Só em "combustíveis", Biolchi beliscou R$ 16.973,85. A título de "divulgação da atividade parlamentar", mordeu mais R$ 5.700,00. Em contato com o gabinete do deputado, o repórter pediu para tatear os recibos. Nada feito.
A ciranda "indenizatória" funciona como uma espécie de cheque especial às avessas. Quem estoura os gastos é premiado. Recebe antes dos demais.
Cada deputado dispõe de R$ 72 mil por semestre. O conta-gotas é acionado no início de cada mês. Vai pingando até bater no limite de R$ 12 mil. Os mais expansivo$ recebem a diferença, de uma vez, no primeiro dia útil do mês seguinte.
João Mendes de Jesus (PDT-RJ), vice-líder em gastos no mês de janeiro, petiscou R$ 22.843,58. Só para "divulgar a atividade parlamentar", serviu-se de R$ 15 mil. O repórter deixou recados em seu gabinete. Não obteve resposta.

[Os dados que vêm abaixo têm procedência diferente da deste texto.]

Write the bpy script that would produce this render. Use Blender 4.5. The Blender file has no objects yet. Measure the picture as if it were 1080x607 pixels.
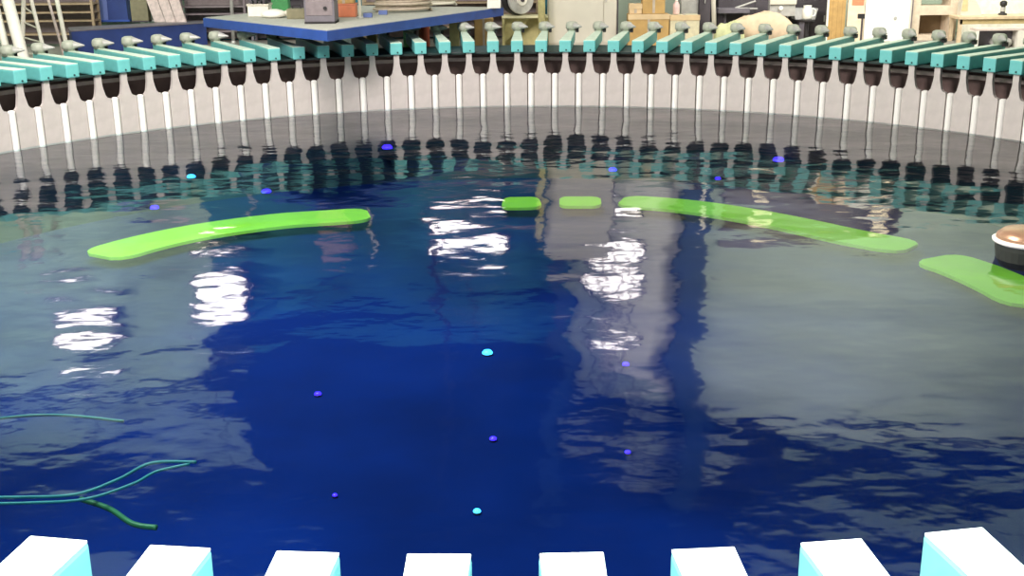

Severino Cavalcanti (PP-PE) gastou R$ 18.736,89 -R$ 6.510,00 em "combustíveis" e R$ 12.226,89 em "locomoção, hospedagem e alimentação". Sua assessoria informa que ele teve de cruzar o solo pernambucano para socorrer vítimas de enchentes. Os comprovantes dos gastos? Não divulgou.
Cavalcanti é segundo-secretário da Mesa Diretora da Câmara. Nas discussões internas que João Paulo disse ao STF que não ocorreram, o deputado se opôs às pretensões da Folha de apalpar notas e recibos. Deve ter os seus motivos.
Entre os vários deputados contatados pelo repórter, apenas o tucano Walter Feldman (SP) -gastos de R$ 17.453,54- topou exibir os comprovantes fiscais. Não por acaso, têm aparência asséptica.
Há um consenso entre os próprios deputados: muitas contabilidades não resistem à luz do sol. A transparência de meia-tigela adotada pela Câmara expõe gente decente a uma suspeição desnecessária.
Procurado, o presidente João Paulo -gastos de R$ 9.616,00 em janeiro- preferiu guardar silêncio. O repórter solicitou-lhe notas e recibos. Julgou-se que apreciaria dar o exemplo. Engano. Optou pela sombra. Uma pena.